Private companies earn an estimated £500million a year from issuing parking fines. While equivalent data is not available from councils, they pocket at least £750million from a combination of car parking charges and fines.

Parking campaigner Barrie Segal, who runs website AppealNow, says: ‘They are the modern-day version of Dick Turpin, acting like outlaws by making outrageously unfair penalty demands. It is a huge money-spinner for them.’ Key to the success of many car park operators is the use of bullying tactics.
If you pay up in 14 days, they say, the penalty amount will be halved, panicking most motorists to foot the bill rather than fight a charge.

There is also the threat of sending debt collectors round if a fine goes unpaid, though bailiffs cannot go knocking on a door without first going to court. What the parking attendants fail to reveal is that half of motorists who fight a fine eventually win. But you must arm yourself with information and have the stomach for a fight.


If you have been issued with a ticket you deem to be unfair do not hand over any cash. If you do, you are effectively admitting responsibility.

While half of all appeals succeed, be prepared for a lengthy process.

Jeanette Miller is managing director of national motoring law specialist Geoffrey Miller Solicitors. She says: ‘It rarely pays to hire a lawyer in cases involving disputed car parking fines. But if you are aware of the law and do your homework it will boost your chances of success.’

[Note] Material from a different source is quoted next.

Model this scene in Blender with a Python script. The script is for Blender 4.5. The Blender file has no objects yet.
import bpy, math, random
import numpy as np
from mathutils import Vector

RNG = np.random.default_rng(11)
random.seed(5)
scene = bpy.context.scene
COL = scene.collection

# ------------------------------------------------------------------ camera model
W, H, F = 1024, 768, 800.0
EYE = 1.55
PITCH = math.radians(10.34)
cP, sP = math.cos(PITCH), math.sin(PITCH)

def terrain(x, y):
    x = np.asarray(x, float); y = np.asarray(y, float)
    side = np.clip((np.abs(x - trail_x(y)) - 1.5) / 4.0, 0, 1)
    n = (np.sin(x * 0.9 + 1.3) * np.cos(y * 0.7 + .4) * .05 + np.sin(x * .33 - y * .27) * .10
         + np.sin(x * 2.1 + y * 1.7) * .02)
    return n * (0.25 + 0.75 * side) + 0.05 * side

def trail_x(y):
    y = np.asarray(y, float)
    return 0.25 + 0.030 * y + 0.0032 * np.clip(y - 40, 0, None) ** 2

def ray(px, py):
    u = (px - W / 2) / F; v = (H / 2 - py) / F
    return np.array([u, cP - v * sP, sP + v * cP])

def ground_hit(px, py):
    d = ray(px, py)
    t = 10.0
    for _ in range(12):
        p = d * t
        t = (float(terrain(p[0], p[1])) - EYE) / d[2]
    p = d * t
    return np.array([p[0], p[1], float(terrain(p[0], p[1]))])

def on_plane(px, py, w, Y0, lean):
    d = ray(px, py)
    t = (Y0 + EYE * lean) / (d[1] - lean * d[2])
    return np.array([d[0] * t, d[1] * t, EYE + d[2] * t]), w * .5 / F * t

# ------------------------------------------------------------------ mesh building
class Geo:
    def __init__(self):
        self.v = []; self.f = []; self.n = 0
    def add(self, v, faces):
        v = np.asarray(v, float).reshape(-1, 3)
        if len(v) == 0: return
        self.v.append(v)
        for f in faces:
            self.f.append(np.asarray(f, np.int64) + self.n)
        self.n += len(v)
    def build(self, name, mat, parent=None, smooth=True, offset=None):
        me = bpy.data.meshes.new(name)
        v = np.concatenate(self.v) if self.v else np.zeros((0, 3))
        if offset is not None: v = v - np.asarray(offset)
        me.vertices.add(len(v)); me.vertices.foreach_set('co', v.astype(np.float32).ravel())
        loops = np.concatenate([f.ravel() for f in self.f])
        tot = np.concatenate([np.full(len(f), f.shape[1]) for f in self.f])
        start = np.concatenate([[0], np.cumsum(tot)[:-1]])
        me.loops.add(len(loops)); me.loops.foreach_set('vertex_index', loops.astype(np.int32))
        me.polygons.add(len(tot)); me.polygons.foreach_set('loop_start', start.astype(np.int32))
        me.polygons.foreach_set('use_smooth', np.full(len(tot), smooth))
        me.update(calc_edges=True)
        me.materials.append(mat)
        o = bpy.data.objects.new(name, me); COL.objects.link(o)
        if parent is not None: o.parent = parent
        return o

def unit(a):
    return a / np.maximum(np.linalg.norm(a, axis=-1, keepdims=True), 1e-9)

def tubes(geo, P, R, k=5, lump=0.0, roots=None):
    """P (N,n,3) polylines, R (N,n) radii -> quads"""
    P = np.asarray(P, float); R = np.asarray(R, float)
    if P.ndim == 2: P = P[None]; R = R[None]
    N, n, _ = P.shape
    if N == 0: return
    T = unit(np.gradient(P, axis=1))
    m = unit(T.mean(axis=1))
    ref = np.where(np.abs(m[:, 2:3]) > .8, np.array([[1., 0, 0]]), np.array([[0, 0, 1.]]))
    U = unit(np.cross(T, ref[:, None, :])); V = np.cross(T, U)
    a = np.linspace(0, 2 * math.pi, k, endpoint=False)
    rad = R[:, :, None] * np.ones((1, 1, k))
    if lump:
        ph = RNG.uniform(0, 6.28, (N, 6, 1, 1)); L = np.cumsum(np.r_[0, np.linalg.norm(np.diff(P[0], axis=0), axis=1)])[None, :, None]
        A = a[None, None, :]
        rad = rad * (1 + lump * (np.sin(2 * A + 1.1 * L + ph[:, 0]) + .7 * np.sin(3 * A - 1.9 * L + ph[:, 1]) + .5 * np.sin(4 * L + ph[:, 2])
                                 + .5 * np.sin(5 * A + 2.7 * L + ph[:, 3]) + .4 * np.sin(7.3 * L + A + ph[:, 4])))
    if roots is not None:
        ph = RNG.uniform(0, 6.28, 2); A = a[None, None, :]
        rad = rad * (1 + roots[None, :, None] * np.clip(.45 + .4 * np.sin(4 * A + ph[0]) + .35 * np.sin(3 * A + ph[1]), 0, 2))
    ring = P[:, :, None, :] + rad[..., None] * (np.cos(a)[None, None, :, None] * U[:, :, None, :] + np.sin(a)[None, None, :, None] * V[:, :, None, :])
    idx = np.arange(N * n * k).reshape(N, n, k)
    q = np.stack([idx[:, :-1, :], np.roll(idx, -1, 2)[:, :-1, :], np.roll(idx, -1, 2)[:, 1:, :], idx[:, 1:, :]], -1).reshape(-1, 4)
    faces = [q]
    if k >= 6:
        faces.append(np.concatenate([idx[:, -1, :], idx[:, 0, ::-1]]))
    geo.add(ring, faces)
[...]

She points out that The Protection of Freedoms Act 2012 was introduced to stamp out car clamping. But as a concession to the car park operators, it paved the way for private firms to chase motorists using details gleaned from the DVLA.

Under the Unfair Terms in Consumer Contracts Regulations 1999, any sums demanded must be deemed ‘fair and reasonable’. But this still means an £85 fine for overstaying by a few minutes might be deemed fair in a court of law if it is seen as a legitimate deterrent.

Miller, president of the Association of Motor Offence Lawyers, adds: ‘Take time to prepare a case, do not just get angry. Revisit the car park, take photos, write targeted letters and be prepared to attend court.’